Analoga incapacità sembra avvolgere le Organizzazioni sovrannazionali, anche se dopo l'ultimo shock, sono state accantonate le divergenze politiche e decise alcune misure. Il Fondo monetario internazionale ha rafforzato i poteri di vigilanza sui mercati del Financial stability board ed è stata potenziata l'indipendenza delle Authority che vigilano sulla stabilità degli intermediari. In Europa è stato istituito il Comitato europeo per il rischio sistemico e tre Authority di vigilanza per banche, assicurazioni e strumenti finanziari.
Negli Usa è stata istituito un nuovo organo di vigilanza a tutela dei consumatori e introdotti standard più rigidi di capitale e liquidità per le banche.
E' ancora prematuro esprimere giudizi sull'efficacia reale di queste riforme, molto dipenderà dalla professionalità e imparzialità dei regolatori. L'aumento della concorrenza e la contrazione del potere delle lobby finanziarie appaiono essere i presupposti fondamentali per ridimensionare i pericoli causati dall'economia di carta.

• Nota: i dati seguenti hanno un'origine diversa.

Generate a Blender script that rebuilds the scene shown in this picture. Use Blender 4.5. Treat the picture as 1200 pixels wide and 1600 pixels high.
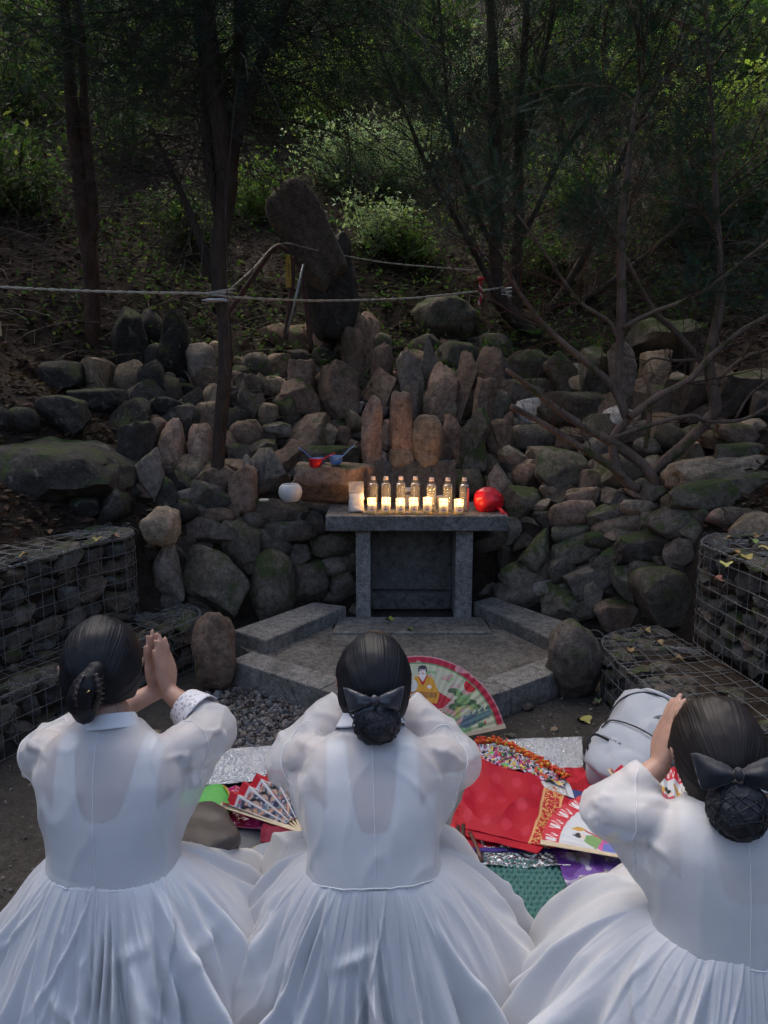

Andrebbe ridimensionata, inoltre, l'attività delle potenti Agenzie di rating (oggetto di indagine di alcune procure italiane), il cui giudizio, a volte fasullo, può affossare non soltanto società private ma finanche Stati sovrani. Va in tal senso la proposta di affidare alla Bce il giudizio sulla solvibilità degli Stati europei.
Appare sconcertante, infine, il silenzio della politica sui c.d. Paradisi fiscali (e società offshore), zone franche dove un'ingente quantità di capitale che fluttua fuori dai controlli istituzionali, di provenienza ignota, transita liberamente in attesa di aggredire società e Stati sovrani.
E' paradossale! Il futuro degli italiani appare sempre meno legato all'azione delle proprie istituzioni politiche, alle quali rimane soltanto il compito di distribuire i sacrifici ma l'entità degli stessi e i tempi degli interventi sono decisi sempre più dall'avidità degli speculatori internazionali e dalla visione della politica economica della Merkel.
Insomma, per salvare almeno le "mutande" gli italiani devono scrutare, ogni mattino, gli indici finanziari e sperare che in borsa domini il toro.
Tutti i riferimenti bibliografici sono tratti da "Il Sole 24 Ore".